» **What you will do**:
Type again, exactly, the lines below from the start through the line that includes "scn.cycles.filter_width = 1.0".

- - - -

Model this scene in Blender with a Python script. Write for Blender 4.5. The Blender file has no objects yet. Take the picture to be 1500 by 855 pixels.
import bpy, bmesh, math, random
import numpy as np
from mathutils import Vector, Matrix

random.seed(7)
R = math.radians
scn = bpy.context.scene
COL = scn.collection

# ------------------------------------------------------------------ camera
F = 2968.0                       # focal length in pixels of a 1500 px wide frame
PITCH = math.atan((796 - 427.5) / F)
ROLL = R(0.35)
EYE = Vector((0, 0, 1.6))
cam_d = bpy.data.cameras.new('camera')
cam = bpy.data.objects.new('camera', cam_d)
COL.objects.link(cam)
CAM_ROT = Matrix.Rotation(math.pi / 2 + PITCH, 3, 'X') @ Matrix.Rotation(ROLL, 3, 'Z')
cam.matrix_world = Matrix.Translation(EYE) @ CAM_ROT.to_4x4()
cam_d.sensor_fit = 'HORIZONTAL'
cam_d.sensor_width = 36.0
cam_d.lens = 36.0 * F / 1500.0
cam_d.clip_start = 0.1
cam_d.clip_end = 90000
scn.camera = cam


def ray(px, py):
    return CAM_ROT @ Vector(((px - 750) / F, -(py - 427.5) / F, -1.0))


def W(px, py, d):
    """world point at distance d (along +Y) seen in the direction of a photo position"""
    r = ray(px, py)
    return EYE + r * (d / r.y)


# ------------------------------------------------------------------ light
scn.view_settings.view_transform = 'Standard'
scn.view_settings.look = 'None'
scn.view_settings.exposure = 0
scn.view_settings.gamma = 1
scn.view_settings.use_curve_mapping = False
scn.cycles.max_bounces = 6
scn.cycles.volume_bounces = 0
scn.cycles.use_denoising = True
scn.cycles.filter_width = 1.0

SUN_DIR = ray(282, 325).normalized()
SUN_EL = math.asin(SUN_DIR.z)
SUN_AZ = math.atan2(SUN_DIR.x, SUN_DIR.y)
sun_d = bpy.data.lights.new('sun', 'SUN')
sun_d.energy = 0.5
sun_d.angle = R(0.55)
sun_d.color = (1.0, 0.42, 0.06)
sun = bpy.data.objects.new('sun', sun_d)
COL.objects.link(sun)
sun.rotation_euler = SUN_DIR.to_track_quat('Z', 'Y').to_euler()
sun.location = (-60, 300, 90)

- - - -

» **Problem solution**:
Model this scene in Blender with a Python script. Write for Blender 4.5. The Blender file has no objects yet. Take the picture to be 1500 by 855 pixels.
import bpy, bmesh, math, random
import numpy as np
from mathutils import Vector, Matrix

random.seed(7)
R = math.radians
scn = bpy.context.scene
COL = scn.collection

# ------------------------------------------------------------------ camera
F = 2968.0                       # focal length in pixels of a 1500 px wide frame
PITCH = math.atan((796 - 427.5) / F)
ROLL = R(0.35)
EYE = Vector((0, 0, 1.6))
cam_d = bpy.data.cameras.new('camera')
cam = bpy.data.objects.new('camera', cam_d)
COL.objects.link(cam)
CAM_ROT = Matrix.Rotation(math.pi / 2 + PITCH, 3, 'X') @ Matrix.Rotation(ROLL, 3, 'Z')
cam.matrix_world = Matrix.Translation(EYE) @ CAM_ROT.to_4x4()
cam_d.sensor_fit = 'HORIZONTAL'
cam_d.sensor_width = 36.0
cam_d.lens = 36.0 * F / 1500.0
cam_d.clip_start = 0.1
cam_d.clip_end = 90000
scn.camera = cam


def ray(px, py):
    return CAM_ROT @ Vector(((px - 750) / F, -(py - 427.5) / F, -1.0))


def W(px, py, d):
    """world point at distance d (along +Y) seen in the direction of a photo position"""
    r = ray(px, py)
    return EYE + r * (d / r.y)


# ------------------------------------------------------------------ light
scn.view_settings.view_transform = 'Standard'
scn.view_settings.look = 'None'
scn.view_settings.exposure = 0
scn.view_settings.gamma = 1
scn.view_settings.use_curve_mapping = False
scn.cycles.max_bounces = 6
scn.cycles.volume_bounces = 0
scn.cycles.use_denoising = True
scn.cycles.filter_width = 1.0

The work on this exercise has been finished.